■ Information provided:

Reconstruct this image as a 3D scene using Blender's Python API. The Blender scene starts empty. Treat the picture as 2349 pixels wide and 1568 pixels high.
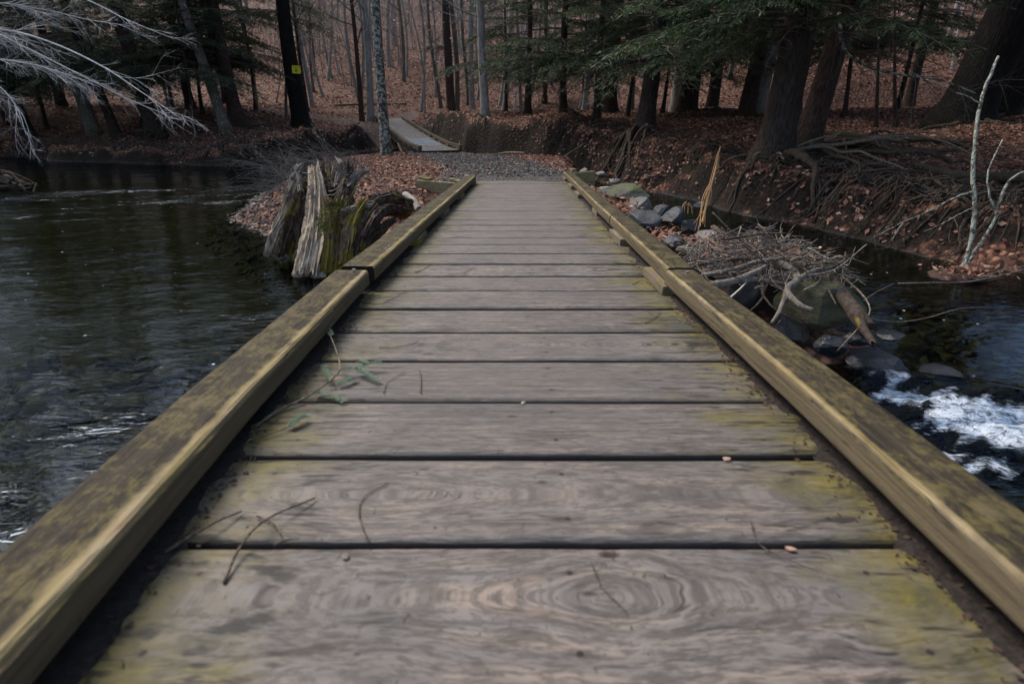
import bpy, math, random
import numpy as np
from mathutils import Vector
random.seed(7); RNG = np.random.default_rng(7)
PI = math.pi
sc = bpy.context.scene
COL = sc.collection

# ------------------------------------------------------------------ camera geometry (used to measure the place)
F, CX, CY, CAMH = 1300.0, 1174.5, 784.0, 1.7
PITCH = math.atan((CY - 250.0) / F)
cp, sp = math.cos(PITCH), math.sin(PITCH)
def P(px, py, d):
    a = (px - CX) / F * d; b = (CY - py) / F * d
    return np.array([a, d * cp + b * sp, CAMH - d * sp + b * cp])
def G(px, py, z=0.0):
    """where the line of sight through a measured point meets the level z"""
    b = (CY - py) / F
    dz = -sp + b * cp
    d = (z - CAMH) / dz
    return P(px, py, d)

# ------------------------------------------------------------------ noise
def _h(ix, iy, iz, s):
    n = (ix * 374761393 + iy * 668265263 + iz * 2147483647 % 1274126177 + iz * 1274126177 + s * 974634777) & 0xFFFFFFFF
    n = ((n ^ (n >> 13)) * 1274126177) & 0xFFFFFFFF
    n = ((n ^ (n >> 16)) * 2246822519) & 0xFFFFFFFF
    return ((n ^ (n >> 15)) & 0xFFFF) / 65535.0
def vn(x, y, z=None, s=0):
    x = np.asarray(x, float); y = np.asarray(y, float)
    z = np.zeros_like(x) if z is None else np.asarray(z, float) + np.zeros_like(x)
    ix, iy, iz = np.floor(x).astype(np.int64), np.floor(y).astype(np.int64), np.floor(z).astype(np.int64)
    fx, fy, fz = x - ix, y - iy, z - iz
    fx, fy, fz = [t * t * (3 - 2 * t) for t in (fx, fy, fz)]
    def L(a, b, t): return a + (b - a) * t
    c = [[[_h(ix + i, iy + j, iz + k, s) for k in (0, 1)] for j in (0, 1)] for i in (0, 1)]
    return L(L(L(c[0][0][0], c[1][0][0], fx), L(c[0][1][0], c[1][1][0], fx), fy),
             L(L(c[0][0][1], c[1][0][1], fx), L(c[0][1][1], c[1][1][1], fx), fy), fz) * 2 - 1
def fbm(x, y, z=None, s=0, o=4):
    r = 0; a = 1.0; t = 0
    for k in range(o):
        r = r + a * vn(x * 2 ** k + 17.3 * k, y * 2 ** k - 9.1 * k, None if z is None else z * 2 ** k, s + k); t += a; a *= .5
    return r / t
def sstep(a, b, x):
    t = np.clip((x - a) / (b - a), 0, 1); return t * t * (3 - 2 * t)

# ------------------------------------------------------------------ object helpers
def mk(name, V, Fc, mat, parent=None, smooth=False, attrs=None, loc=None):
    me = bpy.data.meshes.new(name)
    V = np.asarray(V, dtype=np.float32).reshape(-1, 3)
    if loc is not None: V = V - np.asarray(loc, dtype=np.float32)
    if isinstance(Fc, np.ndarray):
        k = Fc.shape[1]; n = len(Fc)
        me.vertices.add(len(V)); me.vertices.foreach_set('co', V.ravel())
        me.loops.add(n * k); me.loops.foreach_set('vertex_index', Fc.astype(np.int32).ravel())
        me.polygons.add(n); me.polygons.foreach_set('loop_start', np.arange(0, n * k, k, dtype=np.int32))
        me.update(calc_edges=True)
    else:
        me.from_pydata([tuple(map(float, v)) for v in V], [], [tuple(map(int, f)) for f in Fc]); me.update()
    if smooth: me.polygons.foreach_set('use_smooth', np.ones(len(me.polygons), dtype=bool))
    if attrs:
        for k, a in attrs.items():
            at = me.attributes.new(k, 'FLOAT', 'POINT'); at.data.foreach_set('value', np.asarray(a, dtype=np.float32).ravel())
    me.materials.append(mat)
    o = bpy.data.objects.new(name, me); COL.objects.link(o)
    if loc is not None: o.location = loc
    if parent: o.parent = parent
    return o
def empty(name, loc=(0, 0, 0), rz=0):
    o = bpy.data.objects.new(name, None); COL.objects.link(o); o.location = loc; o.rotation_euler = (0, 0, rz); o.empty_display_size = .1
    return o
def tag(o, label=None, cat=None, group=None, kind=None):
    if label: o['label'] = label
    if cat: o['category'] = cat
    if group: o['group'] = group
    if kind: o['kind'] = kind
    return o
def copy_tree(root, loc, rz=0, s=1.0, label=None, tilt=(0, 0)):
    r = root.copy(); COL.objects.link(r); r.location = loc; r.rotation_euler = (tilt[0], tilt[1], rz); r.scale = (s, s, s)
    if label: r['label'] = label
    for ch in list(root.children):
        c = ch.copy(); COL.objects.link(c); c.parent = r
        for g in ch.children:
            d = g.copy(); COL.objects.link(d); d.parent = c
    return r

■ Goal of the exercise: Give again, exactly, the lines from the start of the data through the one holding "COL = sc.collection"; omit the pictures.

■ Output below:
Reconstruct this image as a 3D scene using Blender's Python API. The Blender scene starts empty. Treat the picture as 2349 pixels wide and 1568 pixels high.
import bpy, math, random
import numpy as np
from mathutils import Vector
random.seed(7); RNG = np.random.default_rng(7)
PI = math.pi
sc = bpy.context.scene
COL = sc.collection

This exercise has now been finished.